Par ailleurs, plusieurs Américains sont toujours détenus — comme Ksenia Karelina, condamnée à 12 ans de prison pour trahison après avoir fait un don de 51 dollars à une œuvre caritative soutenant l’Ukraine. Fin août, un citoyen allemand a été arrêté et est accusé d’avoir tenté d’introduire illégalement 13 kilos d’or en Russie.

9 — Les conditions de détentions

Les prisonniers politiques ont dénoncé les conditions de détention ainsi que les humiliations et le travail forcé qui leur sont infligés.

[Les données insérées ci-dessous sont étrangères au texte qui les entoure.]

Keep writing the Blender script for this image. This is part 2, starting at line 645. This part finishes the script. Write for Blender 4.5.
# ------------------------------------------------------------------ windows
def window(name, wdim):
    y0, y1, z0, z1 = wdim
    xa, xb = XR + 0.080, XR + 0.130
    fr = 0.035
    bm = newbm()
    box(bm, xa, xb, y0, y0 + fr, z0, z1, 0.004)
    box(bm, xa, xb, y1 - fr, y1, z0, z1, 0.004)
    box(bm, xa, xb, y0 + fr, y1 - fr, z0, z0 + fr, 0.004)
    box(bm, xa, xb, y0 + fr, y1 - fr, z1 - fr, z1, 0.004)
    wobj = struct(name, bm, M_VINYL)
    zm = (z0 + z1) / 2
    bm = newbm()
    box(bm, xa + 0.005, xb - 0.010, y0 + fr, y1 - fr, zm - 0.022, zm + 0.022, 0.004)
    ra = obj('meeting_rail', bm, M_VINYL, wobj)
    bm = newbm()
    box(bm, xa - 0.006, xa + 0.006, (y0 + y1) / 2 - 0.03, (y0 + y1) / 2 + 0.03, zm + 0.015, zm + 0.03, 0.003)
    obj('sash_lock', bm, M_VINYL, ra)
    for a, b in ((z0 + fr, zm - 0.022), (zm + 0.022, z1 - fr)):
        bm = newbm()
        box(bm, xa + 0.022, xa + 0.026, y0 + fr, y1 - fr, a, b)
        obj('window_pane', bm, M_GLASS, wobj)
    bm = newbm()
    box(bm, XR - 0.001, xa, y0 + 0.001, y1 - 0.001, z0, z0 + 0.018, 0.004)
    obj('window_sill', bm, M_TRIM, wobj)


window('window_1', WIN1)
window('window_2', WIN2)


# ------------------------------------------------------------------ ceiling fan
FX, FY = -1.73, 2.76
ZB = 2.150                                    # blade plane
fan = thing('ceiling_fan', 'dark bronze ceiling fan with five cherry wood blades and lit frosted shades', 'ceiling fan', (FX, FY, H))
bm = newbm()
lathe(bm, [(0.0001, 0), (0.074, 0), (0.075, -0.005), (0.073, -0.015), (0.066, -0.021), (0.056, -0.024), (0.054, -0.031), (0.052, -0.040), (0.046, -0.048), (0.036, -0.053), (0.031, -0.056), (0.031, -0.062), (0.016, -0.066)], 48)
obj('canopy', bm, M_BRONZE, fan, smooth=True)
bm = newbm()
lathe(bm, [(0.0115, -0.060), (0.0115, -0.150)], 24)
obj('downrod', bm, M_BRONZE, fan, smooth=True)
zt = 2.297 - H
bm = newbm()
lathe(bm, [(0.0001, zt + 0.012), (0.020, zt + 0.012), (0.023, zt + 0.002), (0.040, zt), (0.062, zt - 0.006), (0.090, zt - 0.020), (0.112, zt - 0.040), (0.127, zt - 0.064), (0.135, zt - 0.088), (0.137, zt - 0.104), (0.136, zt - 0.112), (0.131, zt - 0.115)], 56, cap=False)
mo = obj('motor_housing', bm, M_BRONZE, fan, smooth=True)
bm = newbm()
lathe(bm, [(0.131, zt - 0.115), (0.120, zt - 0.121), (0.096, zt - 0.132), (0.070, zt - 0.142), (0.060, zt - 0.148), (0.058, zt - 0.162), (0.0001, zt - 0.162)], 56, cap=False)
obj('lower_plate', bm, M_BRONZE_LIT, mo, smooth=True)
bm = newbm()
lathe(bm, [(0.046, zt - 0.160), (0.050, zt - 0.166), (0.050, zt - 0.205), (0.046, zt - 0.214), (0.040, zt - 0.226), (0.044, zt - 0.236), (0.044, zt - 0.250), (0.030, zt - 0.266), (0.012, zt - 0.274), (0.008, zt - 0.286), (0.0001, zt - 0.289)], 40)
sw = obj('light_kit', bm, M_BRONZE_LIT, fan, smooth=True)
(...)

Les prisonniers détenus dans des colonies pénitentiaires sont généralement logés dans des baraques exiguës où ils sont entassés avec parfois jusqu’à 60 autres détenus. Certains prisonniers politiques sont également régulièrement soumis à de longues périodes d’isolement, seuls dans une cellule — connue sous le nom de « Shizo » en russe — de 2,5 mètres sur 3.

Les prisonniers sont astreint aux travaux forcés — comme coudre des uniformes — pour un salaire très faible. Nadya Tolokonnikova, membre du groupe de rock dissident Pussy Riot, a ainsi dénoncé des quotas de production inhumains qui obligent les détenus à travailler jusqu’à 17 heures par jour. Enfin, de nombreuses humiliations et formes de torture ont lieu : Alexey Navalny a révélé qu’il avait été forcé d’écouter un discours sur l’état de la nation du président russe Vladimir Poutine via un haut-parleur tous les soirs pendant des mois.

10 — Le rôle des livres en détention

Les livres sont l’un des seuls moyens de distraction et d’évasion pour les prisonniers politiques. Certaines prisons sont réputées pour leurs bibliothèques, comme Lefortovo, le lieu de détention sans doute le plus connu car contrôlé par le FSB et non par l’autorité pénitentiaire. 

Selon le Code pénal de la Fédération de Russie, un détenu a le droit d’acheter des livres en quantité illimitée même si, en pratique, certains livres sont interdits à l’achat sans justification. Plusieurs détenus, dont Alexey Navalny, ont par exemple indiqué ne pas avoir eu la possibilité de recevoir le Coran en prison.

Néanmoins, de nombreux détenus parlent de leurs lectures en détention comme d’une expérience formatrice. Le journaliste du Wall Street Journal Evan Gershkovich, libéré en août lors de l’échange de prisonniers, a indiqué avoir dévoré les classiques de la littérature russe comme Guerre et Paix de Tolstoï ainsi que les mémoires de prisonniers soviétiques comme celles d’Evgenia Ginzburg. Lors d’un long entretien réalisée après sa libération, Ilya Yashin a également détaillé sa liste de livres préférés lus en détention : ses lectures de captivité vont de Oui à la vie ! du psychiatre autrichien et survivant de l’Holocauste Viktor Frankl à des œuvres de science-fiction d’Isaac Asimov en passant par les romans de l’auteur allemand Bernhard Schlink. De nombreux prisonniers écrivent également leurs propres livres : c’est le cas d’Alexey Navalny, dont les Mémoires intitulées Patriote sortiront à titre posthume en octobre.